How I Really Feel About Living on a Farm
/“What am I doing?”
This is a common question I ask myself out at the farm. I’m so out of my element here. I grew up in the middle of town (in the house we live in now, actually) so far from any kind of farm experience, and to be honest, I liked it that way. I had no interest in visiting or spending any amount of time on a farm, let alone live on one. The only “farm” I did go to when I was young was my grandma’s and it wasn’t even an actual farm- it was just a lot of acres.
Meanwhile, PJ grew up on a farm and spent every waking minute outside with his sister and cousins running around the pastures, swimming and playing in the creeks, climbing trees, and accruing just about every animal that has ever walked the earth. We couldn’t be more different in that regard.
So PJ, obviously, is very much in his element out here. He spends all day outside working on the land or taking care of the animals and it’s total bliss for him. Nature restores and relaxes him. It’s his happy place; a place he can be free to do whatever his creative mind and big heart desires. I’ve mentioned before how he always has to be doing something, and on a farm with a never-ending to do list, there’s always something for him to do.
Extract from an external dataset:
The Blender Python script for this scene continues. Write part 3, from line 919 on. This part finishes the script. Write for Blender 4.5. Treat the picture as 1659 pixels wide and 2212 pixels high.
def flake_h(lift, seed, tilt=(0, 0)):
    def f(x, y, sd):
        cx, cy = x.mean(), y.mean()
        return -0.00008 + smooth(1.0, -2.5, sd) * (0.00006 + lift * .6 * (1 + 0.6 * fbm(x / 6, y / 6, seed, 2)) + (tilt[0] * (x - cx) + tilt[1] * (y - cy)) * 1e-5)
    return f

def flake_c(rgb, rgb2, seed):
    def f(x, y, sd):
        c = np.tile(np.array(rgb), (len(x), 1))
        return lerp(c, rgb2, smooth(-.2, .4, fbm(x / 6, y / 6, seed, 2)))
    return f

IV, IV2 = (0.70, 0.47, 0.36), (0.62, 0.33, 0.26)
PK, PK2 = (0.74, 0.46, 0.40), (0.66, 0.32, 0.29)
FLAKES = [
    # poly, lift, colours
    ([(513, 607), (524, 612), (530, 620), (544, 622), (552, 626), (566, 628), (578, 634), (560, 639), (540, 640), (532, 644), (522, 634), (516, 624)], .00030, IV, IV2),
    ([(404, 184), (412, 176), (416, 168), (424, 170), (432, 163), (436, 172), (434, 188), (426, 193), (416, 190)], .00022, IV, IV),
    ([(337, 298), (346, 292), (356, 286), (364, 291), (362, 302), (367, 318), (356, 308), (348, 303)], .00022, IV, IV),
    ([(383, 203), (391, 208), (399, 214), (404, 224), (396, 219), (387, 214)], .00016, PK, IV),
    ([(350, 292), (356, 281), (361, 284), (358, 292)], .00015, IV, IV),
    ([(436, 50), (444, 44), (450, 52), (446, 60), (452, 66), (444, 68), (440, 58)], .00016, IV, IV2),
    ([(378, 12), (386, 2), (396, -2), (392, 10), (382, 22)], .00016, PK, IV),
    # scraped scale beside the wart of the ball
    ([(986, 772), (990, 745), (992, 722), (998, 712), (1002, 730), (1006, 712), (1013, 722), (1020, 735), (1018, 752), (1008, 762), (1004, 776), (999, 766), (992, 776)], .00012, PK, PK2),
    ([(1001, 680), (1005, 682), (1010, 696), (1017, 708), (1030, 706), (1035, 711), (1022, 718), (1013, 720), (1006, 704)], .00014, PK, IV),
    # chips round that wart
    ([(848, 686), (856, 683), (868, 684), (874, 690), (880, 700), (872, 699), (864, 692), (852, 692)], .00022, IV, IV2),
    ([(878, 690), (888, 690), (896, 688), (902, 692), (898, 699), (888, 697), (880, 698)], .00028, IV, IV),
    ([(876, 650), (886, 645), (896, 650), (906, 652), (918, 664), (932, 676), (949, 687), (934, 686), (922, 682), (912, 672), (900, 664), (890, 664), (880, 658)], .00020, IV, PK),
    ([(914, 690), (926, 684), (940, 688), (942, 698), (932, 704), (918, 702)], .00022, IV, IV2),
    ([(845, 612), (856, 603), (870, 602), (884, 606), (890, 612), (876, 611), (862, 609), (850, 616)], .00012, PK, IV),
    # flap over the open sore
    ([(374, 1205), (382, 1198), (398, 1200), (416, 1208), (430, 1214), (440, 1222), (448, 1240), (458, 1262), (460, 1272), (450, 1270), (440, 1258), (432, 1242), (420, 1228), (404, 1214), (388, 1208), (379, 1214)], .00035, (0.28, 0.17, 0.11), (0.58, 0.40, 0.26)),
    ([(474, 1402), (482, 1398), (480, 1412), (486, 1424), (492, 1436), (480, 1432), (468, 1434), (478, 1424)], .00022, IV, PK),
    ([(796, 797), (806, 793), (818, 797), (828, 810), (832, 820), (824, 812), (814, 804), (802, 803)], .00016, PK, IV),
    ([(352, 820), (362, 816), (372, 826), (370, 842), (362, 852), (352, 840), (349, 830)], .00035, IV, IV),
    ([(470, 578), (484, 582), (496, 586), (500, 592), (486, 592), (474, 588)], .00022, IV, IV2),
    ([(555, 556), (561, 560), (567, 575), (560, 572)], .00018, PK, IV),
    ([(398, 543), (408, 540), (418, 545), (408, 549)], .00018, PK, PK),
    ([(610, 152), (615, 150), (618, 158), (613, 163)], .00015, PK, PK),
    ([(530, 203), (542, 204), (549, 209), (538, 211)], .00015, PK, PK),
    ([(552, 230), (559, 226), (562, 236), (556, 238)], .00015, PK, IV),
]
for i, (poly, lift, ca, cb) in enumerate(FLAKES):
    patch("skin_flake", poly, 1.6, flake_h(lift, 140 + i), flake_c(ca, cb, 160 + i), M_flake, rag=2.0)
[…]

On any given day, PJ could be burning brush, mowing the fields with his tractor and/or lawn mower (two machines he is obsessed with and for good reason: I drove the zero-turn mower a few weeks and that thing is so fun!), cleaning up the yard and trimming the trees, demoing the inside of Holiday House, installing lights, tending to the sheep and the geese, and calling a million contractors (who have been extremely difficult to deal with lately but that’s a story for a different day) to work on bigger jobs like building the fences and the ponds. My fingers are exhausted from typing all of that. I can’t imagine how he feels.
The crazy thing is, as he’s told me before: it’s not really even work to him. I mean it is, but it’s not. He enjoys it so much that I don’t think he considers it a chore or a burden that weighs him down, it’s just part of starting a farm and he isn’t (and has never been) afraid of putting in the elbow grease required to achieve his dreams.
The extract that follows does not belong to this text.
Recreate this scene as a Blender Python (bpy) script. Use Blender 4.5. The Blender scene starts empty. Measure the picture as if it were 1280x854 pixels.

Then enter me. For reasons mentioned above as to why I feel I am out of my element at OF (Ocoee Farm), I know absolutely nothing about starting a farm or caring for farm animals. I have read articles online about it and watched a few documentaries that inspired the hell out of us to actually do this thing, but I think I’ve determined I’m going to have to learn the old fashioned way: by experience. And of course, from PJ. I learn so much from him on a daily basis about the mechanics and workings of everything out here. He knows so much about so much (he swears he doesn’t but don’t believe him) that I never get tired of learning from him. Ever.
Though I feel out of place at the farm, I will be the first to admit, I love being here. I love living at our farm. I love the freedom and the space and the hills and the mountain (oh my god the mountain!) that is always watching over us from high above. I always thought I would hate living so far from town but I haven’t minded it one bit since we’ve been spending more time here. Now, that could change once school starts for the boys in the fall (and we have to drive 30 min just for school, which we may not even entertain that idea), but for now I am content; smitten even, with how far away from the outside world we feel.
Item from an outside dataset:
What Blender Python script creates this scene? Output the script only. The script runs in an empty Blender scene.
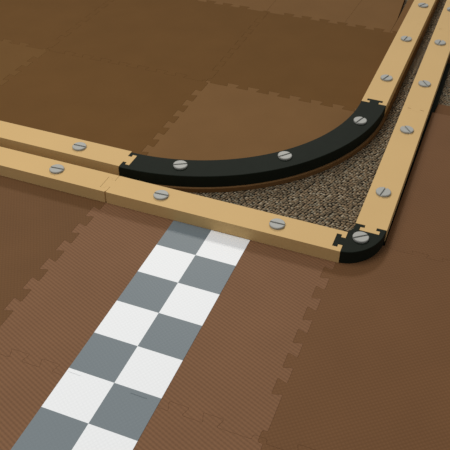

PJ’s mom and my mom keep checking in with me to see if I really do like it out here. They both admit they knew PJ would love it, but had their doubts about how I would feel not being in town anymore. They were relieved and maybe even a little shocked when I told them I was completely happy at the farm, and to be honest, I think I was a little surprised by how much I enjoy it out here, too.
All five of us just seem to function better at the farm. The kids have so much space to run and play and explore, and they’re so tired (and dirty) at the end of the day that they have no problem falling asleep at bedtime. And then there’s no need to go into anymore detail about PJ because you already know he is in heaven out here, so then that leaves me, and y’all, I am loving the new experiences that seem to happen daily at Ocoee Farm, for example, the other night I helped milk a goat (!) for the first time in my life. It was wild and different and beautiful and weird but the thing that made it so great was that I did it with PJ. Just the two of us and that beautiful, innocent animal. It’s hard to explain, but it was an intimate moment that I never would have gotten in town, and I’m feeling extra grateful for OF and for PJ today.
So after spending more than a month out here at Ocoee Farm and Holiday House, I’ve come to the conclusion that I know exactly what I’m doing here, even if I don’t always know how to do it. No, wait, that doesn’t make sense. Basically, I love it here because, well, I do, and my family does, and I’m 100% sure this is exactly where we’re all supposed to be right now.
This is our future, and I think it’s going to be a wild and different and beautiful and weird and great future for all of us.